### TASK BRIEF
Everything from the first line to the line containing "nt.links.new(bg.outputs[0], out.inputs[0])" is to be repeated exactly; nothing past it.

** start GIVEN ENTRIES **

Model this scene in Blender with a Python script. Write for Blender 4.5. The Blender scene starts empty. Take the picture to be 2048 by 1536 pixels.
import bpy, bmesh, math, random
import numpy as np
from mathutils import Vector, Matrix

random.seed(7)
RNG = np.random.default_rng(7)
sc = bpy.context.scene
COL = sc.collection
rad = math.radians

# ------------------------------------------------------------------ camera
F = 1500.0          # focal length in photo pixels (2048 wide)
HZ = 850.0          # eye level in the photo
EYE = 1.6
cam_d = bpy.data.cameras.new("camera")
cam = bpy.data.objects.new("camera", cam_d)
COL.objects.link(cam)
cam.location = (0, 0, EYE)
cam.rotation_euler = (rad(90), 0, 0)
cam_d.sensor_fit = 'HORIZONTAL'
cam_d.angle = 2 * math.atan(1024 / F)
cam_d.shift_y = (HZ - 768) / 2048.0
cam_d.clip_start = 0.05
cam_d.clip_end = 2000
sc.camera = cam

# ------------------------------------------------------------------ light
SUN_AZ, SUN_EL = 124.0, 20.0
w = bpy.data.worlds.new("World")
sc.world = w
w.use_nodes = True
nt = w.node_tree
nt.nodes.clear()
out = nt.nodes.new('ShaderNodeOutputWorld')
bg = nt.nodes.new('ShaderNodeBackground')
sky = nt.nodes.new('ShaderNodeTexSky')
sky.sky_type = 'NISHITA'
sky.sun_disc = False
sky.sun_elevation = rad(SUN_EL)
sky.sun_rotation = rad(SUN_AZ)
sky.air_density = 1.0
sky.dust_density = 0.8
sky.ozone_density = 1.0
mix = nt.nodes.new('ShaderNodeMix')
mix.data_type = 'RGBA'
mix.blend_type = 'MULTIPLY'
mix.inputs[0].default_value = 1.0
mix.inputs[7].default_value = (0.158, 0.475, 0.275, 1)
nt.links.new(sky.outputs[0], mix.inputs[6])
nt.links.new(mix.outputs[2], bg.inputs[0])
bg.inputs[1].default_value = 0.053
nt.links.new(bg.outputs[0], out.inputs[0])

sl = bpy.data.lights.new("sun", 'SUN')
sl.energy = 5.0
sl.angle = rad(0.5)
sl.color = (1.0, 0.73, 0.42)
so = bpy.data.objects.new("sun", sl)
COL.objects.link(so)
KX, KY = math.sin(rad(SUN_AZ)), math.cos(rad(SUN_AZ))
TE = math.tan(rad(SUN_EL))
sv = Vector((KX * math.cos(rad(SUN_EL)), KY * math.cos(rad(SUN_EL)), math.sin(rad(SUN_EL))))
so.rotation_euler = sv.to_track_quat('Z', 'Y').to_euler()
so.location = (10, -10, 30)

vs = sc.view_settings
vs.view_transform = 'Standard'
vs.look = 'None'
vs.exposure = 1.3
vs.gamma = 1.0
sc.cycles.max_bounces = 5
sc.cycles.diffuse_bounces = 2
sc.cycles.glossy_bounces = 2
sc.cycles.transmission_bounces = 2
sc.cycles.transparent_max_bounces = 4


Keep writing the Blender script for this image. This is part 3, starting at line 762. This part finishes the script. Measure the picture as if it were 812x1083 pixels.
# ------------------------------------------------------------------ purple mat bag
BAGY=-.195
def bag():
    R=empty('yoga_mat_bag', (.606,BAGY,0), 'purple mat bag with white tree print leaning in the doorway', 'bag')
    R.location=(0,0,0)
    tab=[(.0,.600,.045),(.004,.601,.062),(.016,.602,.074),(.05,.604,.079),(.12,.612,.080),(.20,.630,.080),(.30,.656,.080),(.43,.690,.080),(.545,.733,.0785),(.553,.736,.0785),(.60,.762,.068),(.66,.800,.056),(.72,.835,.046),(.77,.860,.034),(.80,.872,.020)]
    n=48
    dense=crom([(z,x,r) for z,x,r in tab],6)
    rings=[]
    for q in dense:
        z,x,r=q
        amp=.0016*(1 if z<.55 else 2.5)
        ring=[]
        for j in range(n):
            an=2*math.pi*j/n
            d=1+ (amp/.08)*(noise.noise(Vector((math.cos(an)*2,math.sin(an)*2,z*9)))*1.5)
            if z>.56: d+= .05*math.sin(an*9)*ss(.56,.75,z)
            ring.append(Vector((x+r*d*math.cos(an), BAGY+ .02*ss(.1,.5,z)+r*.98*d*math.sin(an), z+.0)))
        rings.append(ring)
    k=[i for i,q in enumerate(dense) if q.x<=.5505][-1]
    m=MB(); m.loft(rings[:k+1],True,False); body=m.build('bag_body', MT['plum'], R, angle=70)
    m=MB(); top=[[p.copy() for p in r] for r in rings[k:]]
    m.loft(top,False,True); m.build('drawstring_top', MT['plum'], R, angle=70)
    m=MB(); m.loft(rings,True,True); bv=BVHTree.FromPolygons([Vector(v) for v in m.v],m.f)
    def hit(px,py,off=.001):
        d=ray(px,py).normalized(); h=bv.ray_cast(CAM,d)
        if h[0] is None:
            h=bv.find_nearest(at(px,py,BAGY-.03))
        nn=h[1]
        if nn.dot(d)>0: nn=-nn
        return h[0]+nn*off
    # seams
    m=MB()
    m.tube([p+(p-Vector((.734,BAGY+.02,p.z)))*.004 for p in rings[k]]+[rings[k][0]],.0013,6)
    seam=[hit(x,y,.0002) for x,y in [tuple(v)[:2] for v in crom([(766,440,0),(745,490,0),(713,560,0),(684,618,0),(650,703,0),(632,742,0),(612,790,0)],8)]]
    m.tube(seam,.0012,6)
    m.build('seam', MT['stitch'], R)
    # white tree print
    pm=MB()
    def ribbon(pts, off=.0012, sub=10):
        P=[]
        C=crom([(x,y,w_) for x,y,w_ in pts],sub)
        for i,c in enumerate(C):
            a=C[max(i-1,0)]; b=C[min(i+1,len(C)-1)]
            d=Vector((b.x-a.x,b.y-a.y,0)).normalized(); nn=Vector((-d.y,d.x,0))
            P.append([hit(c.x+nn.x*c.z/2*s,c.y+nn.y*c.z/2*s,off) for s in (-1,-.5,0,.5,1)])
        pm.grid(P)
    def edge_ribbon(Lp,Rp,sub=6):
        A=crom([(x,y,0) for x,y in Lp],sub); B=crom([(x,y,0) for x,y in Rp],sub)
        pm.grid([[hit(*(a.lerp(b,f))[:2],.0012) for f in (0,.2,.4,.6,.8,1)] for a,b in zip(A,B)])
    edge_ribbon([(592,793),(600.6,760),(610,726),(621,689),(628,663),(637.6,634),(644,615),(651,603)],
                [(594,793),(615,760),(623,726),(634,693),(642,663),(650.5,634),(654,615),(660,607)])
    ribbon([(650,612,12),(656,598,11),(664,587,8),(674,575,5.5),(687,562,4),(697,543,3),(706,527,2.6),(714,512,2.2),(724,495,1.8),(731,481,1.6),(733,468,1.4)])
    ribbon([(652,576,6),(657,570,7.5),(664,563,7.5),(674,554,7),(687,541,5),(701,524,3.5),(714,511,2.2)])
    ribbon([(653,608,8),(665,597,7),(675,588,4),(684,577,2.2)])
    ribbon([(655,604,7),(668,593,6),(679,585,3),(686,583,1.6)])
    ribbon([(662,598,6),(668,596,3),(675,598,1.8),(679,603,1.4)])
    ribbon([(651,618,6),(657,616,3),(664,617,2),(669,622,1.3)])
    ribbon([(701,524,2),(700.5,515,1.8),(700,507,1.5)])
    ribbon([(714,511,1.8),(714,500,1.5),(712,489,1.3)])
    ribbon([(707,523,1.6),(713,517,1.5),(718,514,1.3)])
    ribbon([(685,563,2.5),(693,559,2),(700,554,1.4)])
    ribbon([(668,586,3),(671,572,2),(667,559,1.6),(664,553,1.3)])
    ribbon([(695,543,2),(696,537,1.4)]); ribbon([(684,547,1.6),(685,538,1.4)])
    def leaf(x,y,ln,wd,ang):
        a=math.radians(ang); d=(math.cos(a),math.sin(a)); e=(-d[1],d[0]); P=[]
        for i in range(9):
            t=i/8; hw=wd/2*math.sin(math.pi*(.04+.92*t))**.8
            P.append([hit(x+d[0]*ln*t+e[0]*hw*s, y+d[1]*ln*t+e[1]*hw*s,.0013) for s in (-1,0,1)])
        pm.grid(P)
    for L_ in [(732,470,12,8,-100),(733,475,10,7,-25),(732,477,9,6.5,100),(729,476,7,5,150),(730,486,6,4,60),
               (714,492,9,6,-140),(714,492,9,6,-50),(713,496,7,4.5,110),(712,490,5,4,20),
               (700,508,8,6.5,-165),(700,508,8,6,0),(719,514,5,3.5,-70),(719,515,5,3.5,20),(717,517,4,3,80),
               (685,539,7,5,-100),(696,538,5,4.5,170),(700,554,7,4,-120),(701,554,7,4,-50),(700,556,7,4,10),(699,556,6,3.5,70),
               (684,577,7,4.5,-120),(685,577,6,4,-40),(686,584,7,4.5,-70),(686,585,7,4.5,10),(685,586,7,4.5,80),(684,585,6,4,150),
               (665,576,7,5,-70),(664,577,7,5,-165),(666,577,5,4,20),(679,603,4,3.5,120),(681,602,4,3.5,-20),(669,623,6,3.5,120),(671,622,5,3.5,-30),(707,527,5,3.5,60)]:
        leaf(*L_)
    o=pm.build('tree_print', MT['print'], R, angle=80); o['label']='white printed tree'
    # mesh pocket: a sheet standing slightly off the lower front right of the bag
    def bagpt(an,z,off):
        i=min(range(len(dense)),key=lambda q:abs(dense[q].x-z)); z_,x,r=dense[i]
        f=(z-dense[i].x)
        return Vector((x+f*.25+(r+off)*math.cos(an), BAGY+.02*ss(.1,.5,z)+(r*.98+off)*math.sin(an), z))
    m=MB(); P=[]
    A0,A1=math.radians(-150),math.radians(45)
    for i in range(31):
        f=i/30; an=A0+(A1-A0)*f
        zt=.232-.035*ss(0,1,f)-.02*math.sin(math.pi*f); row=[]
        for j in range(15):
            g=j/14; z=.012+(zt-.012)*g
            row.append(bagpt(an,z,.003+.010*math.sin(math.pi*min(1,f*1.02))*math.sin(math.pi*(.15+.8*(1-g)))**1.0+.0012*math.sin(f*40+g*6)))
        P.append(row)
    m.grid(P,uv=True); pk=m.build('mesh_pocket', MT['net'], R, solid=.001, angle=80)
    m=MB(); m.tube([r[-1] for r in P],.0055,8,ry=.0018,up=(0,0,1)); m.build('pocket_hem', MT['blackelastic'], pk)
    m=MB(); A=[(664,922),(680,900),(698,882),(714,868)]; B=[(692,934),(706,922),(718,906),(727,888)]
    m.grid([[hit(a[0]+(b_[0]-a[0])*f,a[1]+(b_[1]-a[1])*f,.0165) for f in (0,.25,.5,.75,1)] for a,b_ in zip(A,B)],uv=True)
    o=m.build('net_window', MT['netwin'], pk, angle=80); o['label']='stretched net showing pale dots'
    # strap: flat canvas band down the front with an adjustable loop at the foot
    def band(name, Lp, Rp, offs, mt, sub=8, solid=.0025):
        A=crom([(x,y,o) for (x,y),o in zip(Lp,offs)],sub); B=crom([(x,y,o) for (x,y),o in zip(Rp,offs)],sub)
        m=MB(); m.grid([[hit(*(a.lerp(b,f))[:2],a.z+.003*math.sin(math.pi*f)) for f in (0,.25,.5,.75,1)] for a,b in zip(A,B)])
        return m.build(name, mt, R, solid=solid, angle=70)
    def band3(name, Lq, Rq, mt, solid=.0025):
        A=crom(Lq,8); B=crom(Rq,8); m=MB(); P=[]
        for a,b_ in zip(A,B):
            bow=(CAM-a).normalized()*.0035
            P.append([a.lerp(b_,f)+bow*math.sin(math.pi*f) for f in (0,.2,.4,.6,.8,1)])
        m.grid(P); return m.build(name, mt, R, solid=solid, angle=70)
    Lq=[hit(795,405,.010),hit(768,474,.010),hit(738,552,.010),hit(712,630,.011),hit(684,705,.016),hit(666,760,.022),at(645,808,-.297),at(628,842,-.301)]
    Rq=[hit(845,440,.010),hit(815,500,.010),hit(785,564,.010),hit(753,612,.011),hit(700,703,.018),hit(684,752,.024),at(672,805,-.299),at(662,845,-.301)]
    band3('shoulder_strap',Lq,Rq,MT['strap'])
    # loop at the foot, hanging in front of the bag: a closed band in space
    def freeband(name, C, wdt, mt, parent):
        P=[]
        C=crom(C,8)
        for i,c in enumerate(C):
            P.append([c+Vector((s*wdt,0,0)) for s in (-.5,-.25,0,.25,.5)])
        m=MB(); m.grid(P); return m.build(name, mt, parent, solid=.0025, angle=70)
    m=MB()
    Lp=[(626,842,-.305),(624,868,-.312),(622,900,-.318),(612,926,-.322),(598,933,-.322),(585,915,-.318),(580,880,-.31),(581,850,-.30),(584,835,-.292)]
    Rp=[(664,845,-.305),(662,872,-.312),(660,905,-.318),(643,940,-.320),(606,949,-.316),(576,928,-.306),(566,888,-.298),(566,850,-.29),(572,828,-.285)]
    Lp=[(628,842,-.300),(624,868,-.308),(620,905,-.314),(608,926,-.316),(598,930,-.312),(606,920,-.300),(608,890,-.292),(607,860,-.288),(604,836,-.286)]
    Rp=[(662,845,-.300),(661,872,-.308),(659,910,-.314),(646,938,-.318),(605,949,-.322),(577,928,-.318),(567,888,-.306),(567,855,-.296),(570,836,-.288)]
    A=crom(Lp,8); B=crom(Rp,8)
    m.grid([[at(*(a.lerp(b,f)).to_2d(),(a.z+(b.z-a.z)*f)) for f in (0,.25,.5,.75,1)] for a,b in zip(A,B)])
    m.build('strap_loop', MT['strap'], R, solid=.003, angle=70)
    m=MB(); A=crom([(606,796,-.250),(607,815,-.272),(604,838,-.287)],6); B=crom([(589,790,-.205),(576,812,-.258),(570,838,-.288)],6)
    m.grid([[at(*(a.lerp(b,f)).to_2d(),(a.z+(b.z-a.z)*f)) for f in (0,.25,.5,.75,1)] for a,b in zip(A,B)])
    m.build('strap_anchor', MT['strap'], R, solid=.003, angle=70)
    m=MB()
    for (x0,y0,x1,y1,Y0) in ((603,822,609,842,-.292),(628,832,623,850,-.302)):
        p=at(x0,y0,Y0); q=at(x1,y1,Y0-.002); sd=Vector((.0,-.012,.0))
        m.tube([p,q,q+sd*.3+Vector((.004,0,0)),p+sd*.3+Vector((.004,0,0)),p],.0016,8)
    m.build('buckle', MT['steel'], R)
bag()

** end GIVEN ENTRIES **

### FULL OUTPUT
Model this scene in Blender with a Python script. Write for Blender 4.5. The Blender scene starts empty. Take the picture to be 2048 by 1536 pixels.
import bpy, bmesh, math, random
import numpy as np
from mathutils import Vector, Matrix

random.seed(7)
RNG = np.random.default_rng(7)
sc = bpy.context.scene
COL = sc.collection
rad = math.radians

# ------------------------------------------------------------------ camera
F = 1500.0          # focal length in photo pixels (2048 wide)
HZ = 850.0          # eye level in the photo
EYE = 1.6
cam_d = bpy.data.cameras.new("camera")
cam = bpy.data.objects.new("camera", cam_d)
COL.objects.link(cam)
cam.location = (0, 0, EYE)
cam.rotation_euler = (rad(90), 0, 0)
cam_d.sensor_fit = 'HORIZONTAL'
cam_d.angle = 2 * math.atan(1024 / F)
cam_d.shift_y = (HZ - 768) / 2048.0
cam_d.clip_start = 0.05
cam_d.clip_end = 2000
sc.camera = cam

# ------------------------------------------------------------------ light
SUN_AZ, SUN_EL = 124.0, 20.0
w = bpy.data.worlds.new("World")
sc.world = w
w.use_nodes = True
nt = w.node_tree
nt.nodes.clear()
out = nt.nodes.new('ShaderNodeOutputWorld')
bg = nt.nodes.new('ShaderNodeBackground')
sky = nt.nodes.new('ShaderNodeTexSky')
sky.sky_type = 'NISHITA'
sky.sun_disc = False
sky.sun_elevation = rad(SUN_EL)
sky.sun_rotation = rad(SUN_AZ)
sky.air_density = 1.0
sky.dust_density = 0.8
sky.ozone_density = 1.0
mix = nt.nodes.new('ShaderNodeMix')
mix.data_type = 'RGBA'
mix.blend_type = 'MULTIPLY'
mix.inputs[0].default_value = 1.0
mix.inputs[7].default_value = (0.158, 0.475, 0.275, 1)
nt.links.new(sky.outputs[0], mix.inputs[6])
nt.links.new(mix.outputs[2], bg.inputs[0])
bg.inputs[1].default_value = 0.053
nt.links.new(bg.outputs[0], out.inputs[0])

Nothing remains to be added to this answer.